In a December 29 letter to the
Kremlin leader published in “Izvestiya” today, the Russian Coalition for Alcohol
Control asks him to reverse his decision lest there be a dramatic rise in
alcohol consumption and “a colossal growth” in mortality rates” among Russians
as has happened in the past when prices have been cut (izvestia.ru/news/581505).
According to the authors of the
appeal, the reduction in minimum prices for vodka and permission for television
advertising of that product will lead “to the growth of mortality connected
with alcohol us, illnesses and social problems,” and will prevent Russia from achieving
the life expectancy goals Putin promised for 2018 in his May 2012 order.
Moscow is reducing the price by
cutting taxes on each bottle of low-end vodka sold. According to Darya
Khalturina, a leader of the Russian Coalition for Alcohol Control, Moscow acted
on the basis of “disinformation” from the leaders of Tatarstand and
Bashkortostan where there are two major producers of such vodka.
They faced, the leaders of these
Middle Volga republics said, stiff competition from cheaper vodka being brought
in from Kazakhstan and sought a reduction in the price of vodka produced in
Russia not only to fight that but also to ensure that they would be able to
collect taxes and thus come closer to balancing their budgets.

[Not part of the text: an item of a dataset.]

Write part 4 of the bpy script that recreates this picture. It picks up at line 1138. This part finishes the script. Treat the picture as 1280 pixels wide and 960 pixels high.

Vadim Drobiz, the director of the Center
for Research on the Federal and Regional Alcohol Markets, said that it was
certainly the case that regional producers and thus regional governments would
benefit more from the reduction in prices for low-end vodka because the big
national companies can’t make a profit on that category because of high distribution
costs.
At the same time, he added in the
words of “Izvestiya” that “for legal producers of vodka,” cutting prices by
cutting taxes on the low-end brands would mean that consumers would find it
practically impossible to “distinguish it from contraband,” a term that
includes everything from vodka produced off the books by regular producers to potentially
dangerous samogon, the Russian term for moonshine.